Blackbird

David Harrower
Pilot Theatre and York Theatre Royal
York Theatre Royal and touring
(2011)

Blackbird dress rehearsal photo

David Harrower's 2005 play is an electrifying piece of writing, capturing the lope and falter of everyday speech and combining it with an extremely tense situation. This production, directed by Katie Posner for Pilot Theatre, gives a pitch-perfect, intelligent realisation of this brilliant script.

Blackbird works best, in a way, the less you know about it on entering the theatre. It's a single-act piece, centring around two characters, Ray and Una. Like David Mamet's Oleanna (also recently staged in the Theatre Royal's Studio space), it's a confrontation between a younger woman and an older man. Also like that play, it tackles deeply controversial subject matter with a brutal honesty. Harrower's script, however, leads the audience on even more of a winding path of emotions and conclusions, and this production plays its twists and turns to perfection, often at break-neck pace. As a piece of writing, it's superbly crafted in terms both of the shape of the story and the shape of each line, as faltering, stuttering thoughts collide and the characters compulsively rephrase themselves.

This super-naturalistic turn of phrase (which also brings Mamet to mind) has been treated here almost like verse, so while one could imagine a more "naturalistic" reading of the text, Posner's decision to power through, particularly in the opening moments, is justified in the precision with which she and her actors have worked through the rhythms and flow of the lines. Not a single ellipsis has been left devoid of meaning, and the performances, as a result, are compelling, with each line shining with clarity and purpose despite the rapid-fire intensity of their delivery.

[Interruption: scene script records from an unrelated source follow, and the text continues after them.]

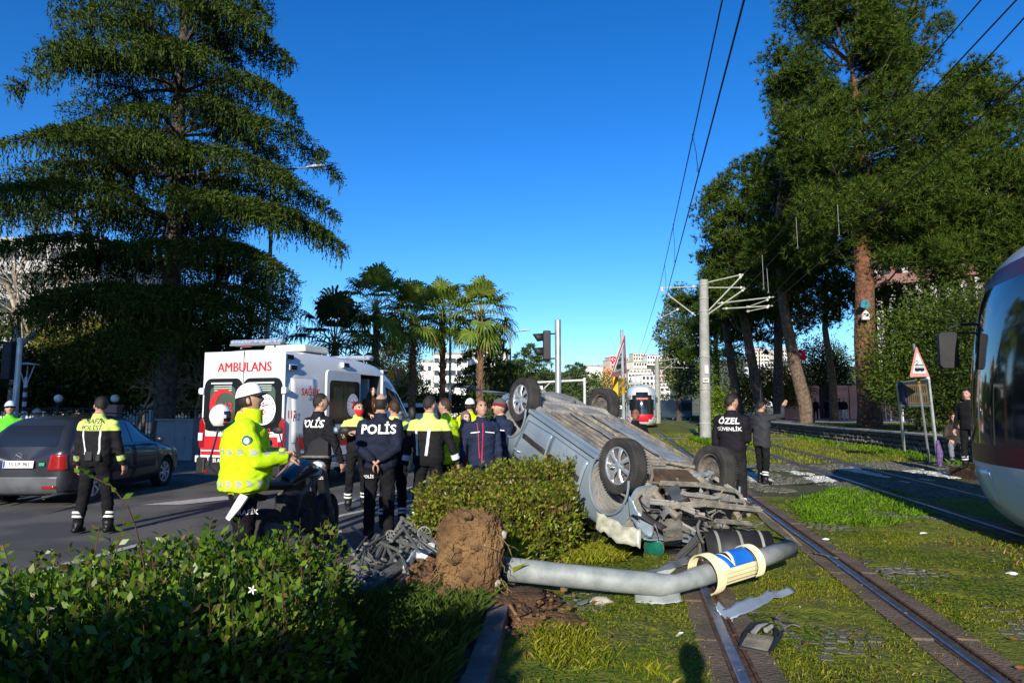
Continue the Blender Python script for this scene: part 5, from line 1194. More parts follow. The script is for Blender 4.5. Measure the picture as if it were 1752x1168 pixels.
# ------------------------------------------------ motorcycle behind the traffic officer
bk = empty('motorcycle', (-2.44, 6.9, 0), -R(9), 'dark police motorcycle standing behind the officer in the yellow jacket', 'motorcycle')
w1 = wheel(bk, (0, 0, .31), -1, .31, .13, 5, rimm=PLG); w2 = wheel(bk, (0, 1.38, .31), 1, .30, .11, 5, rimm=PLG)
k = MB(); k.box((0, .62, .52), (.26, .46, .36), (0, 0, 0)); k.lathe([(.001, -.2), (.13, -.19), (.14, .19), (.001, .2)], (0, .58, .42), 'X', 16); k.build('engine', M('engine_black', (.03, .03, .032), .6, metal=.3, var=.5, vs=14, bump=.5, bs=40), bk, bev=.03)
k = MB(); k.tube([(0, .30, .84), (0, .70, .95), (0, 1.02, .92)], [.10, .15, .08], 12, flat=.8); k.build('fuel_tank', M('bike_blue', (.012, .014, .02), .3, coat=.5), bk, smooth=True)
k = MB(); k.tube([(0, -.32, .90), (0, -.1, .86), (0, .35, .82)], [.09, .12, .12], 10, flat=.45); k.build('seat', PLB, bk, smooth=True)
k = MB(); k.tube([(0, -.40, .62), (0, -.30, .78), (0, -.1, .74)], [.07, .09, .07], 8, flat=.5); k.build('rear_mudguard', PLB, bk, smooth=True)
k = MB()
for sx in (-1, 1): k.tube([(sx*.10, 0, .31), (sx*.10, .40, .42), (sx*.12, .5, .7), (sx*.09, 1.0, .85)], .022, 7); k.tube([(sx*.09, 1.38, .31), (sx*.09, 1.12, .95)], .028, 8)
k.tube([(-.36, .88, 1.10), (-.2, 1.02, 1.06), (.2, 1.02, 1.06), (.36, .88, 1.10)], .016, 7); k.build('frame', STEELD, bk, smooth=True)
k = MB(); k.tube([(.17, -.25, .48), (.17, .2, .38), (.13, .6, .28)], [.055, .05, .025], 10); k.build('exhaust_silencer', PLG, bk, smooth=True)
for sx in (-1, 1):
    k = MB(); k.tube([(sx*.30, .93, 1.08), (sx*.38, .95, 1.32)], .008, 5); k.ball((sx*.40, .94, 1.36), .07, 8, sc_=(1, .3, .6)); k.build('mirror', PLB, bk, smooth=True)
k = MB(); k.box((.02, -.34, 1.02), (.16, .08, .10)); k.build('tail_lamp', REDL, bk, bev=.02)
k = MB(); k.box((.0, -.30, .92), (.3, .16, .06)); k.tube([(.15, -.28, .9), (.15, -.3, 1.25)], .012, 6); k.ball((.15, -.3, 1.28), .055, 10, sc_=(1, 1, .8)); k.build('beacon', M('blue_lens'), bk, smooth=True)
k = MB(); k.prism([(-.14, 0), (.14, 0), (.11, .20), (0, .25), (-.11, .20)], (0, 1.12, 1.02), (1, 0, 0), (0, .3, 1), .006); k.build('windscreen', M('screen_smoke', (.012, .012, .014), .25, spec=.3), bk, smooth=True)
k = MB(); k.lathe([(.001, .0), (.08, .0), (.09, .06), (.05, .13), (.001, .14)], (0, 1.12, .92), 'Y', 18); k.build('headlamp', CLRL, bk, smooth=True)
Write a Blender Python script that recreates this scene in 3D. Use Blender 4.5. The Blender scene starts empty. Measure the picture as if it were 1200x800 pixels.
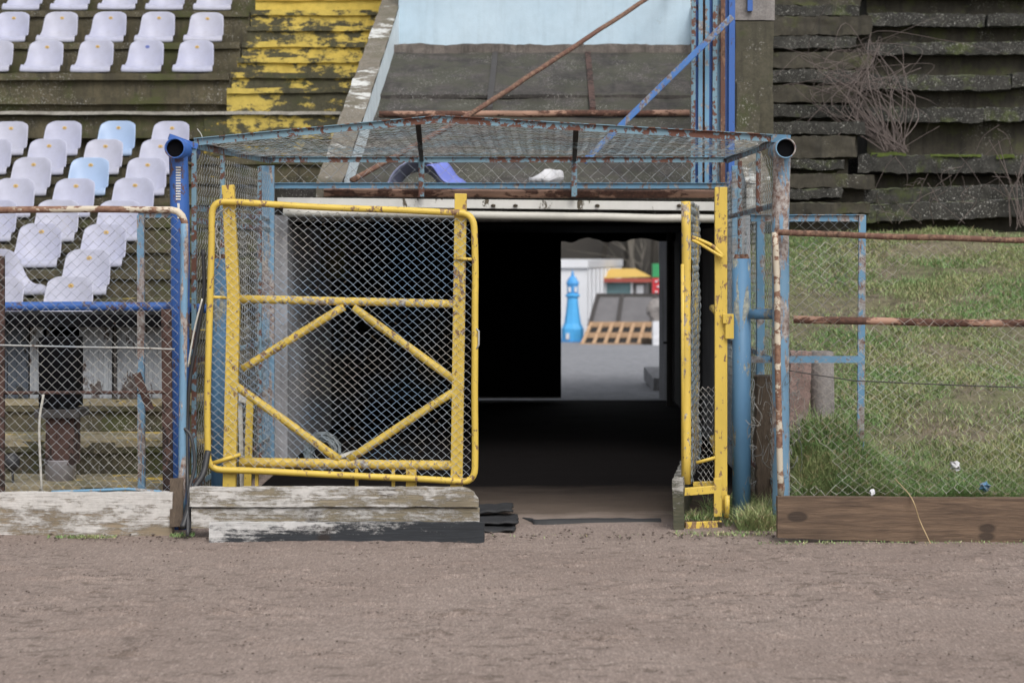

And what performers they are. George Costigan, as Ray, is crumpled, downtrodden but constantly hopeful. In fact, to attempt to define the performances in this manner seems reductive, as both actors are constantly shifting, realigning themselves as their character learns more about the other and readjusts their tactics. So while Costigan is more on the back foot, he plays moments of watchfulness, and even brief spells of attack, superbly. Charlie Covell plays Una with an entirely credible twitchy energy. From the very opening of the play, Ray bundling Una into the room as the soundscape of white noise builds to a crescendo and the lights are flicked on, she is spring-loaded. Like the situation, she is a flickering ember on a pile of highly flammable material, constantly ready to explode in unpredictable ways. She is entrancing - menacing and vulnerable by turns - and injects an incredible venom, a phenomenal passion, into the performance.

What's more, the actors perform the show at a phenomenal lick - they're in and out and say exactly what they have to in just over an hour. It suits the play, and the time speeds by, the audience drawn in towards the performers, sucking up every word and assembling and reworking the story almost line by line.

This is a one-act play which consists of a single scene, but Liam Jones's lighting is impeccable, and shifts subliminally; there is also one great coup. Likewise the soundscape by Craig Vear, which is constantly present, reinforcing our distant awareness of the world outside. Lydia Denno's design is also spot-on, the filth and detritus of the one location perfectly captured, the back wall doing just enough to transform the Studio space - and the psychological space of the performance - in a way I have rarely seen before at the Theatre Royal.

It is rare, in fact, that one gets an opportunity to be so hyperbolic about a production - this is by quite a long way the best piece of theatre I've seen at the Theatre Royal's Studio. Whether you already know the twists and turns of the script in detail or not, you will be engrossed, astounded and quite likely moved by this powerful piece of theatre. A modern masterpiece given a unique but perfectly fitting new production.

At York Theatre Royal until Sat 12 Nov, then Tron Theatre, Glasgow (15 - 19 Nov), Mercury Theatre, Colchester (23 - 26 Nov), Northcott Theatre, Exeter (30 Nov - 3 Dec).